Czech is spoken by more than 9.5 million inhabitants of the Czech Republic. These people declare their ethnicity to be either Czech or Moravian. Czech is the prevalent language also among tens of thousands of Slovaks and Roma in the Czech Republic. Czech is one of the West Slavic languages (along with Sorbian, Slovak, Polish and Kashubian). As far as its structure is concerned, it  most of all resembles Slovak. The structural closeness of Czech and Slovak makes it possible for Czechs and Slovaks to use their own native languages in mutual conversation , i.e. the Czech speaks Czech while the Slovak speaks Slovak, and to understand one another relatively well in spite of that. The mutual comprehensibility of Czech and Slovak was developed systematically especially during the last two decades of the existence of Czechoslovakia.

Czech is attested in documents from the 11th century (isolated Czech words in Latin context), the earliest literary relics date back to the 12th century.
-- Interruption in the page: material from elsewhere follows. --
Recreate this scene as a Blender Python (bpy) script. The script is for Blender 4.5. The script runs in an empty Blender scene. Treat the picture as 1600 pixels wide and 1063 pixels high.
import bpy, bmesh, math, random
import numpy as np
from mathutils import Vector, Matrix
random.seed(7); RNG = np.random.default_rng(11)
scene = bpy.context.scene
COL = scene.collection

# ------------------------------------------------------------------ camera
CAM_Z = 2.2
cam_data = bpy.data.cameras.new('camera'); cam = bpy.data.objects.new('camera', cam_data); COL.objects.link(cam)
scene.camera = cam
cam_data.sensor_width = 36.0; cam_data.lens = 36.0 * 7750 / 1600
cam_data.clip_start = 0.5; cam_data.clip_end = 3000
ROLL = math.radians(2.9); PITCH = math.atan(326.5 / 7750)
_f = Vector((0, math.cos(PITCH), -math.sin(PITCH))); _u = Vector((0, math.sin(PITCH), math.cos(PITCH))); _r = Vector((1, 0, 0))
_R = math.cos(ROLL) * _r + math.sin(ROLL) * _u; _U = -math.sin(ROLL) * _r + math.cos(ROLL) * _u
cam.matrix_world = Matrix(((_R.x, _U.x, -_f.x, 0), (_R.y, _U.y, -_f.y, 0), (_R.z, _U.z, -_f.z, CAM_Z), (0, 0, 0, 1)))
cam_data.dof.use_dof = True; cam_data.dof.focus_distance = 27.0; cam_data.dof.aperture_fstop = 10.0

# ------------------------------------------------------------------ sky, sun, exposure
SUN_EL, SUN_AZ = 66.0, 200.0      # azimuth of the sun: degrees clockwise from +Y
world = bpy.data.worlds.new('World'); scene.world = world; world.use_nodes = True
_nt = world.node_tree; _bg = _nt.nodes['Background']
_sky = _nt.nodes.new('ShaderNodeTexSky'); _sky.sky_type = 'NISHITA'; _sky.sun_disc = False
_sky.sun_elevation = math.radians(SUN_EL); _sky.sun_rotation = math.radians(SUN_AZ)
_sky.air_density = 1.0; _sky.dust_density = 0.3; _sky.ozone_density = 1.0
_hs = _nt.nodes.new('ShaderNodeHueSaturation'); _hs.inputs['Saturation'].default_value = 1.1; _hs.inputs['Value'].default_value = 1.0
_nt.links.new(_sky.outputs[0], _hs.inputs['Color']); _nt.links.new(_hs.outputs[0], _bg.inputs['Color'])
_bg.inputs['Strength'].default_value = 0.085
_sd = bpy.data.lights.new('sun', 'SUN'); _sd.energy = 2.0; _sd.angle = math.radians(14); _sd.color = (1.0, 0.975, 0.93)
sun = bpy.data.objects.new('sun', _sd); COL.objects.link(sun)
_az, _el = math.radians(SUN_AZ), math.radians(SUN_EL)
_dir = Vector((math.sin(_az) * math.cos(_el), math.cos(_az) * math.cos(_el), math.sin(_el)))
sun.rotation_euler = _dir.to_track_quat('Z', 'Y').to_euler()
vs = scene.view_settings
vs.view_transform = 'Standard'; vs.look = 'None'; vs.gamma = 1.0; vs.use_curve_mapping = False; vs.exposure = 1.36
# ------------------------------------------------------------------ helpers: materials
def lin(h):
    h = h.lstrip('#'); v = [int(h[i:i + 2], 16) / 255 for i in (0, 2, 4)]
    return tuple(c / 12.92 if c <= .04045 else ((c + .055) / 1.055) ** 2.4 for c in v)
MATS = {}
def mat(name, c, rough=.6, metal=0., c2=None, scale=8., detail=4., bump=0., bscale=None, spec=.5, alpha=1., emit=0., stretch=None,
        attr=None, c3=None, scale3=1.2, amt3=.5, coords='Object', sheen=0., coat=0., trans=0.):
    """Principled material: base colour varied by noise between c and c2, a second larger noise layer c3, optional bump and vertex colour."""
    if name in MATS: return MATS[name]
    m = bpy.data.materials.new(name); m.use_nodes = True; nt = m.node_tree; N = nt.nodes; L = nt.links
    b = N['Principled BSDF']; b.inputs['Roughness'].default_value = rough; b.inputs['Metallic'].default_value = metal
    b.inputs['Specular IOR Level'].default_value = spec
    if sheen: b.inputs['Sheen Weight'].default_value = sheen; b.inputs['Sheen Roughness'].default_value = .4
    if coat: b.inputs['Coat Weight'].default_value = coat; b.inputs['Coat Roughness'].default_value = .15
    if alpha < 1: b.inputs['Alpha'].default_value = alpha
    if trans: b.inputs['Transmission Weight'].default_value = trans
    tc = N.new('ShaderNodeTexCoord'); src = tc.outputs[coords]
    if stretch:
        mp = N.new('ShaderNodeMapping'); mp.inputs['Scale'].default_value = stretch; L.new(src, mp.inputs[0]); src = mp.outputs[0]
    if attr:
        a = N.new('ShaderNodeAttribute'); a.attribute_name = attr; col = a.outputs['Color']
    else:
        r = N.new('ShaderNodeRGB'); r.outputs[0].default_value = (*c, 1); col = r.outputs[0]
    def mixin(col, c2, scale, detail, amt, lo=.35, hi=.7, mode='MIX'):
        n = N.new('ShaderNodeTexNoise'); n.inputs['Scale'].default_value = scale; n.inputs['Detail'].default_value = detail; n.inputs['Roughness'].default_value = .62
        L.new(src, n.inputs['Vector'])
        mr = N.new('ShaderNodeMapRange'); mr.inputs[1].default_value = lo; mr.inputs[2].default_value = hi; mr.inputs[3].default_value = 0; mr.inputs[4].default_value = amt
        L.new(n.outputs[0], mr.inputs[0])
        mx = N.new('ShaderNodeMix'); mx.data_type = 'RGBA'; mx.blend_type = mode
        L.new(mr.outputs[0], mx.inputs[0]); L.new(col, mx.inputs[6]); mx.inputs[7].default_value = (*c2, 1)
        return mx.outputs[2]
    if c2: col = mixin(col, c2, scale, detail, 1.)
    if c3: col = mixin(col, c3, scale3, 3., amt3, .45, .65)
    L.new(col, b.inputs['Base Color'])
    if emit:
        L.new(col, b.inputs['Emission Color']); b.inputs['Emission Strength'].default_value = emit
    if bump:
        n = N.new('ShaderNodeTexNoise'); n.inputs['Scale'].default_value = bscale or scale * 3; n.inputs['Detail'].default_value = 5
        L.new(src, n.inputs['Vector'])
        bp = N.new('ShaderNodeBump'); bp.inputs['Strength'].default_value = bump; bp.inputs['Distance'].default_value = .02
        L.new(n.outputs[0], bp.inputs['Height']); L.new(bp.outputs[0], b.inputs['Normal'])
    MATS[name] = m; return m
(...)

In the 14th century we can already speak of a vigorous expansion of literary Czech. At that time its use was not limited only to monasteries and the clergy, but it had spread to the royal court, among nobility, and finally among townsmen. It was employed in religious and secular poetry, in prose and even in philosophy; it was used in law and administration. In the second half of the 14th century the translation of the Bible was completed, and a dictionary in verse was written (by Claretus), summing up Czech terminology of all the fields of study.

In the early 15th century literary Czech spread among broader strata of the population (together with the spread of the Bible). Due to the reformist Hussite movement it drew closer to the spoken language, e.g. in the sermons of John Huss, the ideological leader of the movement, himself (burnt at the stake in 1415); Huss is also considered the author of an important reform of Czech spelling (which will be dealt with below). Literary Czech reached its climax in the 16th and 17th centuries. The world-famous pedagogue J.A. Komenský (Comenius) wrote not only in Latin but also in Czech. However, from the late 17th century Czech was gradually being ousted from a number of communicative domains (e.g. from that of administration), developing mostly as a colloquial language spoken by common people. Literary Czech became destabilised, and in the Czech Lands the influence of German was growing. Fortunately, the unfavourable conditions for the development of Czech were changed during the so-called National Revival in the first half of the 19th century. It was of major importance that the protagonists of this movement (especially the linguist J. Dobrovský, and the lexicographer J. Jungmann) considered the then colloquial language so neglected that they decided to draw on the tradition of the highly developed Czech of the 16th century. Literary Czech and spoken Czech (i.e. the Czech actually used in everyday life) were thus drawn further apart and this gave rise to Czech diglossia, i.e. the functioning of literary Czech (or Standard Czech - put in the current terminology) as a superior code which has no native speakers, and spoken common Czech (or Common Czech) as a lower code, a mother tongue of practically all speakers - today's speakers of Czech are still faced with certain aspects of diglossia (this will be discussed below).